As Chair, I’ve had the pleasure of supporting the movements diversification into other new areas, including the Global Living Wage Initiative and Living Wage Places. Both projects exploring ways to use geographies – cities, towns, boroughs, and even countries – to drive Living Wage jobs.  Aviva also became a Living Wage Funder in 2019, and supports an annual event in Norwich during Living Wage Week to promote the movement to local employers.  

I’ve delivered more than my fair share of speeches on the Living Wage, from parliamentary receptions to the flagship event during Living Wage Week. But one thing always sticks in my mind: the people who can speak to what a difference a real Living Wage makes – people like Lynne.  Lynne is a Cleaning Supervisor at Aviva’s offices in Norwich, who has spoken so powerfully, originally in a video about the difference the Living Wage makes to her and her family, but then progressing to tell her story again in parliament and present a Living Wage Champion Award.  More recently, Lynne has been interviewing colleagues at Aviva on the difference a real Living Wage can make.

Earlier this week, I found myself accepting a Living Wage Champion Award, which I am humbled and honoured to receive, most of all because of what the Living Wage movement has done for me.

The Living Wage movement is filled with incredible people. Being involved with the Living Wage campaign has opened my eyes to a world that I probably could not previously imagine.  I’ve never struggled on the minimum wage or with poor housing or struggled to put food on the table.  The Living Wage movement provides ordinary people like me, working for good companies and otherwise unaware of the perils of low pay, a window to this other world.  Not only that, but it provides a tangible way to make a difference. 
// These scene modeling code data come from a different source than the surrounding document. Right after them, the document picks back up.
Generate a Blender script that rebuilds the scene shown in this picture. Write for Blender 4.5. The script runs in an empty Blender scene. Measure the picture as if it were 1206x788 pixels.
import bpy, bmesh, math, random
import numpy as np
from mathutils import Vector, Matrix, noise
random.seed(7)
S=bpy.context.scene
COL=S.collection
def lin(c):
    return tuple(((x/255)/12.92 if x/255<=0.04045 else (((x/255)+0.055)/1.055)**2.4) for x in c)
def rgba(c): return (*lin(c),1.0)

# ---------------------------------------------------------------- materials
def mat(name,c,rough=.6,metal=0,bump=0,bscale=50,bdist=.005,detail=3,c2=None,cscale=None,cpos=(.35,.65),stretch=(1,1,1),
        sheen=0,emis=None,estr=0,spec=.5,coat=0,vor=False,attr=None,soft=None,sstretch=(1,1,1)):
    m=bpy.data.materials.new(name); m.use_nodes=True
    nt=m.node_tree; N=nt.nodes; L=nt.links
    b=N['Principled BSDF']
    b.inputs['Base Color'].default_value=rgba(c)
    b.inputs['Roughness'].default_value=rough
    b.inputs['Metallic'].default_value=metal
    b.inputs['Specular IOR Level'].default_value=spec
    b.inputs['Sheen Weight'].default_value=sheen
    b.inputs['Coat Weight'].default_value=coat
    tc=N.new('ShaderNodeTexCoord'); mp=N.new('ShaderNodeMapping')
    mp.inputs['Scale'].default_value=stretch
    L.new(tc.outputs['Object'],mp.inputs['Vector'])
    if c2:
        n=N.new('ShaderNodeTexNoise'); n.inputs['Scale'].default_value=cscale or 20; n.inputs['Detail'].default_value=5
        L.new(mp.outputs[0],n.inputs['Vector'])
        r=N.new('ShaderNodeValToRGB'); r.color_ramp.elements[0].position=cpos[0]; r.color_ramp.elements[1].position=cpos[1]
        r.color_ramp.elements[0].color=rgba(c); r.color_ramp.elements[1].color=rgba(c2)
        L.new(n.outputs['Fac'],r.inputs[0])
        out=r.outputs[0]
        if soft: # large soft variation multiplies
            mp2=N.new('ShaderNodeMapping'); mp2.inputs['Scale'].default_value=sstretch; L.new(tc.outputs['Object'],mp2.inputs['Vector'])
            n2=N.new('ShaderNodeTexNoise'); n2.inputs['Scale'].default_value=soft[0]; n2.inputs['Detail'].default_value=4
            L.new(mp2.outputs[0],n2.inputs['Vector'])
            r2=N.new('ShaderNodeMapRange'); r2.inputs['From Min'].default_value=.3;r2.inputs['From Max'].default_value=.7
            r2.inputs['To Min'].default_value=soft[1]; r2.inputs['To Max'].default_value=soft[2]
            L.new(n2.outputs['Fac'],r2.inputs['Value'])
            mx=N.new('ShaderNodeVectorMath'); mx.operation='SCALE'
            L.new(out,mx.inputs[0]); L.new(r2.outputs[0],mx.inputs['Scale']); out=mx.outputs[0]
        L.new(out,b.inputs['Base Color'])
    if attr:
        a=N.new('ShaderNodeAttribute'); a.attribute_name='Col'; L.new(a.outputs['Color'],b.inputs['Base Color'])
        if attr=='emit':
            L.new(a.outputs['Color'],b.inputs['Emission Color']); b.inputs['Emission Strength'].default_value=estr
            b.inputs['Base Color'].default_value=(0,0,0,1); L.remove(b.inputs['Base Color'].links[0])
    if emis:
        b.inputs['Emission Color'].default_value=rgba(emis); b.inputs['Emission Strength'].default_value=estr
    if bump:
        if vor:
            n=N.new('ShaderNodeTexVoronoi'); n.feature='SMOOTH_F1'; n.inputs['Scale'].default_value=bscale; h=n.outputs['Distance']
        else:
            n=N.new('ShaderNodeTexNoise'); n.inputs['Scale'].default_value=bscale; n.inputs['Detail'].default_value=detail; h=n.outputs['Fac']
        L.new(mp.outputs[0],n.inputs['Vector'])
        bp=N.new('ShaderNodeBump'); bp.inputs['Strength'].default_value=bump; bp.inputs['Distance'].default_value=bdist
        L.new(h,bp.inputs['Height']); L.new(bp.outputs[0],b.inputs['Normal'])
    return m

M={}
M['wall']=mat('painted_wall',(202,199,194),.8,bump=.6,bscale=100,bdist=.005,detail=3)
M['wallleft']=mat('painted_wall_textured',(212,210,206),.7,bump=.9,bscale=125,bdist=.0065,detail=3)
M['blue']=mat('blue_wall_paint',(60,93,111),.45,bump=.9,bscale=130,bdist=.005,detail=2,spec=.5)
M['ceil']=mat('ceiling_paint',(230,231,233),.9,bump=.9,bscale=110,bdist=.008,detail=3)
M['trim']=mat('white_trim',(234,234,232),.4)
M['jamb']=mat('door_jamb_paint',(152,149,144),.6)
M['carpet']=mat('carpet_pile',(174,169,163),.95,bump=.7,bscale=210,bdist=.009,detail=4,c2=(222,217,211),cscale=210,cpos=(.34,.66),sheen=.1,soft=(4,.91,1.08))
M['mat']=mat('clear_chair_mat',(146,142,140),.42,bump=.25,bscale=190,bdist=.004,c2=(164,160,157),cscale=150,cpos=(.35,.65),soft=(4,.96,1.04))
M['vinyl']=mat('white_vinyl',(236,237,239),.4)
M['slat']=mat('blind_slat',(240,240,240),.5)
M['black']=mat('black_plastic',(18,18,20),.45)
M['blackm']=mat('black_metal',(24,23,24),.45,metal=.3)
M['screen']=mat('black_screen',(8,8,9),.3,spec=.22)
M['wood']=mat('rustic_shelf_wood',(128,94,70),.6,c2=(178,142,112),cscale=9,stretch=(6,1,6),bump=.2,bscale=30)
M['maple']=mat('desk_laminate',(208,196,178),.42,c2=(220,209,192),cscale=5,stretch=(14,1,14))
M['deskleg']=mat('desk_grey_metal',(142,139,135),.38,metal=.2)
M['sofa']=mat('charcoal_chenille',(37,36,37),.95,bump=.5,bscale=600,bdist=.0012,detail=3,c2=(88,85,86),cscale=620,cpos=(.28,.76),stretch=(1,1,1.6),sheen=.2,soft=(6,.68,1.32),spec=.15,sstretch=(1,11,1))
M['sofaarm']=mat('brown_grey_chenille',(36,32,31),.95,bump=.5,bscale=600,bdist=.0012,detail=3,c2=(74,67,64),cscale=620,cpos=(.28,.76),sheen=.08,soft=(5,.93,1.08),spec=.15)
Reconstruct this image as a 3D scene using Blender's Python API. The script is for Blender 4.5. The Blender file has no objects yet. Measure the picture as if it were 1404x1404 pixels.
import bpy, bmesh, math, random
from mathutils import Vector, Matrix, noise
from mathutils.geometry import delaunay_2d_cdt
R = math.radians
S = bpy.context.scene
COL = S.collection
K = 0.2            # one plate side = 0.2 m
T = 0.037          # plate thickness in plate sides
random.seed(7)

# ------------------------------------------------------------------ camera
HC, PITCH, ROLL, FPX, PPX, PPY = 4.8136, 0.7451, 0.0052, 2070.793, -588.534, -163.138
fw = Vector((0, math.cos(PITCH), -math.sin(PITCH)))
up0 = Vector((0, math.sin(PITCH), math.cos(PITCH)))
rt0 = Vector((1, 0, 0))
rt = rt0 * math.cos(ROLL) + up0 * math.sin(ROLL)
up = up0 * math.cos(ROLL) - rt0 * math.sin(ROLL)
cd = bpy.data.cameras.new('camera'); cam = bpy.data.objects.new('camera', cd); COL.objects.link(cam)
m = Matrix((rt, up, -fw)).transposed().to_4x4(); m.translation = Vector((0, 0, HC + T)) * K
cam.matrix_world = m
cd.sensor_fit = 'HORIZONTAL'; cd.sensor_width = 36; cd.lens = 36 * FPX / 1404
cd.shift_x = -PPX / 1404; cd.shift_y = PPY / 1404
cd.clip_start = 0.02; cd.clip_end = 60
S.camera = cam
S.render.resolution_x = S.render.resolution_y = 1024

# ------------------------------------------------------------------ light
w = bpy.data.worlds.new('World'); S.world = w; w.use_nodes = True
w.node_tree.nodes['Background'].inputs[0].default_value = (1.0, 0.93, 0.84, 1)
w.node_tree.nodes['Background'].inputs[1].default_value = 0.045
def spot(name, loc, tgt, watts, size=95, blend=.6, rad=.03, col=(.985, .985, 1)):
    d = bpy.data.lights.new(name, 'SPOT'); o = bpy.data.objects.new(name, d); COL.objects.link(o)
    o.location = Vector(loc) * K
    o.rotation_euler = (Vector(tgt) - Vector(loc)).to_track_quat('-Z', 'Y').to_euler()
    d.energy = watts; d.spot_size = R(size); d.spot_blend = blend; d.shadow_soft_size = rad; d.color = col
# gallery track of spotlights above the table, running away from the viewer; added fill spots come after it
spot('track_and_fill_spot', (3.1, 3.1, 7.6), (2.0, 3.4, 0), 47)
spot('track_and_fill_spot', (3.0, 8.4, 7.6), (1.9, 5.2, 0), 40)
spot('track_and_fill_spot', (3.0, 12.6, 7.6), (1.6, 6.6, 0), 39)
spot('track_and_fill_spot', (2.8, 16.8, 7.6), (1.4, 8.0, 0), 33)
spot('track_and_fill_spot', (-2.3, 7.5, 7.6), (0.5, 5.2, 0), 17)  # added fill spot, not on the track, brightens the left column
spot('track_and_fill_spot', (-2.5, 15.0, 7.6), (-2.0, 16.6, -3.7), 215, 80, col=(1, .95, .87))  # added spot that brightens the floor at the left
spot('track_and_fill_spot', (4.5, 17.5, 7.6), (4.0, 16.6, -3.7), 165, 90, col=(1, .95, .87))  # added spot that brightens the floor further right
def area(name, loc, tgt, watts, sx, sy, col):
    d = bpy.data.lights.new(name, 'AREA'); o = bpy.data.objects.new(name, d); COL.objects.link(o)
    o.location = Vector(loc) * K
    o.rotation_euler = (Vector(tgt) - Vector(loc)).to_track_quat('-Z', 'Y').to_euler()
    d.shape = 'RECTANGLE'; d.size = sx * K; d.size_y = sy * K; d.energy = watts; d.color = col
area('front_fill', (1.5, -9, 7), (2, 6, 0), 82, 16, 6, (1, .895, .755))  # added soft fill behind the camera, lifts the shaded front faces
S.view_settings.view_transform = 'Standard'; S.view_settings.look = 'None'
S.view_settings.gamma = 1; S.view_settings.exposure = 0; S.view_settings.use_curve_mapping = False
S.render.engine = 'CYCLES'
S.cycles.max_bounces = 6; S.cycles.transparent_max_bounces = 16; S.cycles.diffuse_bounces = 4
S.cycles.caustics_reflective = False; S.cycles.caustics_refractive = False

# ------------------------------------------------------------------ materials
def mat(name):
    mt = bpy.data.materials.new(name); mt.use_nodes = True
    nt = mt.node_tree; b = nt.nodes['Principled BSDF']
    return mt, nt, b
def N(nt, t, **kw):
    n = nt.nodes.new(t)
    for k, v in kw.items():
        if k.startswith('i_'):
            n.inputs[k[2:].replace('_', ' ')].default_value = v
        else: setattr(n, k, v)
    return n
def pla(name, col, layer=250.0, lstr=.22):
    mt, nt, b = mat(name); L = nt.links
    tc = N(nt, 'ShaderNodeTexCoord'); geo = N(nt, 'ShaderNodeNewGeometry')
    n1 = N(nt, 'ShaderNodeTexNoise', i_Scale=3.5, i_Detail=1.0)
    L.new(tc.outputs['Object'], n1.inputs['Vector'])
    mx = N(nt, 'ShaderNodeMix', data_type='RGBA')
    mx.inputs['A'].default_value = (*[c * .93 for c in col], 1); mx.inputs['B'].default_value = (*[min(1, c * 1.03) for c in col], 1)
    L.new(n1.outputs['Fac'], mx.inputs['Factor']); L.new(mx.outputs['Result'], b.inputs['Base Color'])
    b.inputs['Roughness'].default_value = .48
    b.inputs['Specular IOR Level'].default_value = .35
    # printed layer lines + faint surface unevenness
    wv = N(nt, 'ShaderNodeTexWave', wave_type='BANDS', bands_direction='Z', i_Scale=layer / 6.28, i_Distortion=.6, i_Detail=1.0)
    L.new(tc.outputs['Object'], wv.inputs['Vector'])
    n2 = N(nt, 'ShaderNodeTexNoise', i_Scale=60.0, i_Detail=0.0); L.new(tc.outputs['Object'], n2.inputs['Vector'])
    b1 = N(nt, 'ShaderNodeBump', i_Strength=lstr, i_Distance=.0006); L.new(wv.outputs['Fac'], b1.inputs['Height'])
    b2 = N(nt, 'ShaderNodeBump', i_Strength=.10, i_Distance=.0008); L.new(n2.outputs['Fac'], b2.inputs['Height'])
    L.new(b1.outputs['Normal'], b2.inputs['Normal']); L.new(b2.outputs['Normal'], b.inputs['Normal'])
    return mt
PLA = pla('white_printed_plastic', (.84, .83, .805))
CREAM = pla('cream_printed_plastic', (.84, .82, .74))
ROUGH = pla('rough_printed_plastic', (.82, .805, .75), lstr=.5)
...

They woke up the slumbering campaigner in me through simply highlighting an injustice where we all have the power to influence and act and do the right thing.

It has been my absolute honour to chair the Living Wage Foundation Advisory Council.  I want to finish this with a huge thank you to members of the team, past and present and to all our Living Wage Employers, Places, Funders and Service Providers for your support.  And if you are not accredited - make the commitment, it is now, and always will be, the right thing to do.